Esa temporada no fue buena en resultados, pero sí muy enriquecedora en aprendizaje. Desde la numeración de los huecos: pares y nones contra numeración corrida; los QBs con ejercicios de manejo de balón (sin casco y echando la hueva), en lugar de estar haciendo dos contra uno con la línea; las fiestas de adolescentes contra la previa niñez (aunque esto no tenía que ver con los equipos). (Recuerdo una muy especial en casa de Toño Flores «El Catcher», donde nos mezclamos con una categoría de arriba. O dos. Discos de acetato, luces y sonido. Refresco obviamente y el baile completamente ochentero). También fue muy raro salir limpios de los entrenamientos: a lo mucho una mancha de pasto en las fundas.
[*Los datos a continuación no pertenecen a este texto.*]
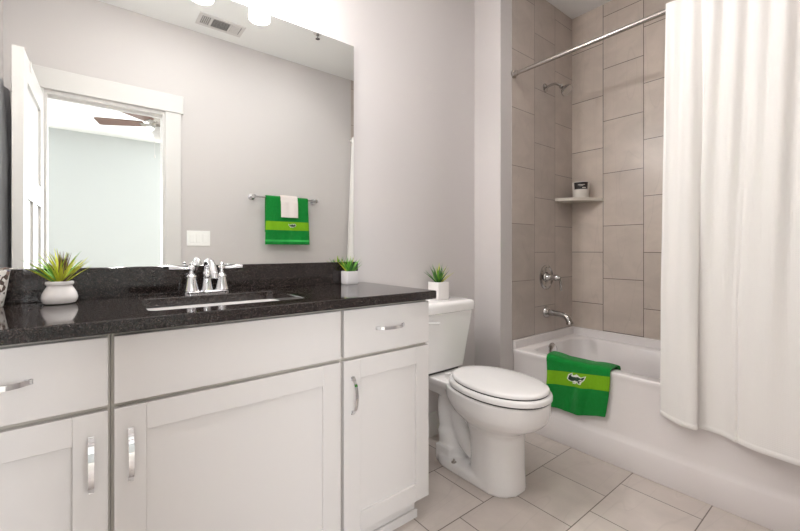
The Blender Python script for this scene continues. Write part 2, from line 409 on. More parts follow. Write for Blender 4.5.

Sin tierra ni piedras en los zapatos.
Aprendimos las jugadas y también a tomar los camiones para ir a entrenar. Los sábados en cortos y los domingos a los juegos (ahí sí en coche y bien peinaditos). El equipo era bueno, pero no estaba compenetrado. ¿Qué tanto influyó que llegáramos tantos de otro equipo a romper con la armonía existente? Junto con nosotros llegó el Paty de Águilas Blancas y el Vaquero de -efectivamente- Vaqueritos de Coapa (por cierto lo vi el otro día en la Guadiana y cruzamos un par de tragos. Bien). En especial, me acuerdo mucho de una jugada en que estábamos casi por anotar. En la yarda 1. Cambié la bola al 2 y por alguna razón que todavía no comprendo, Óscar centró antes de tiempo y por alguna otra razón menos comprensible busqué -todavía sorpendido- al Vaquero para entregarle el balón. Pero él seguía esperando el segundo hut, con la mirada clavada en al pasto. Tal vez era muy pesado y por eso luego fue Full-Back o tal vez yo fui muy lento y por eso pasó el guard defensivo y me arrebató el balón para correr 99 yardas hasta la zona de anotación. «¡Bienvenido a los Gamos!», debí pensar mientras se escurría el Cherokee sin que nadie lo tocara. Al final perdimos 12-0 y no hubo drama; ni llanto ni gritos; menos groserías. Qué diferente se sentían las derrotas también. Con más calma. ¿Estaban acostumbrados? No, claro que no, pero el manejo de la frustración era completamente distinto. Calma increíble. ¿Atole en la sangre? Algunos. Igual que en todas partes.
Después de esta ensalada de recuerdos de esa temporada en la que casi todos los del equipo teníamos 14 años, referiré un par de eventos a propósito del título. Si llegabas tarde al entrenamiento o habías entrenado con flojera te «ganabas» el derecho de quedarte a la fiesta (¿cuál fiesta?). Esa en la que desquitas el esfuerzo faltante, ya sea corriendo, ya sea con ejercicios de fuerza o de golpeo. Al castigo le llamaban fiesta. ¡Ja! El segundo. La fiesta que sí es fiesta. En ese año, asistí a mis primeras y comprendí que ese espacio era especialmente oportuno para mostrar qué tan superficial podías ser. Por la manera en que bailábamos y también por los copetes y las palabras llenas de vacío y presunción. No es crítica, ni queja; solo un recuerdo que después de 23 años se ve diferente. En forma de fiesta ochentera. Que ya es mucho decir.